Samuel Lewis, Camp David Diplomat, Dies at 83

Graphic by Angelie Zaslavsky
Samuel Lewis, an influential U.S. ambassador to Israel who helped broker the Camp David peace agreement, has died.
Lewis, a career diplomat, died Monday at the age of 83.
He was ambassador to Israel from 1977-1985, a period during which Israel and Egypt achieved a peace agreement brokered by President Carter.
Lewis, who was not Jewish, was so deeply involved in the day-to-day back and forth between Israel and the United States and was so curious about Israeli and Jewish culture that Ezer Weizman, who was then Israel’s defense minister and a lead negotiator, nicknamed him Shmuel Levi.
Lewis played a key role in calming recurring tensions between President Reagan and Israeli Prime Minister Menachem Begin, first in 1981 when Israeli planes destroyed a nuclear reactor in Iraq, and in 1982, when Israel invaded Lebanon.
Some Israeli right-wingers who resented the influence he wielded as U.S. ambassador dubbed him the “high commissioner,” a derisive reference to the pre-independence British rulers of Mandate Palestine.
The Israeli political establishment, however, appreciated his avuncular style, his civility and his interest in the country; when he retired in 1985, the government dedicated a forest in his name.

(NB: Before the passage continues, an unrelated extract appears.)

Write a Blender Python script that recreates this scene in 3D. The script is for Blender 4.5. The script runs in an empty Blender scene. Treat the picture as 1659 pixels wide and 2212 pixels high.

‘He performed miracles in terms of interpreting America to Israel and Israel to America, often absorbing the brunt of criticism for his efforts,” said a statement from the Washington Institute for Near East Policy, a think tank he advised since its founding in the late 1980s.
His involvement in the peace process led to a long retirement career studying and analyzing peace issues, first by leading the congressionally mandated U.S. Institute for Peace from 1987-1992 and then as a founding member of the Israel Policy Forum, a group set up in the early 1990s to back Clinton-era peace efforts.
“Due to the power of his intellect, his charm and his gravitas, Sam was a pro-peace powerhouse in Washington, influencing policy-makers and policy-shapers to never give up on peace for Israel and her neighbors,” Debra DeLee, Americans for Peace Now’s president, said in a statement.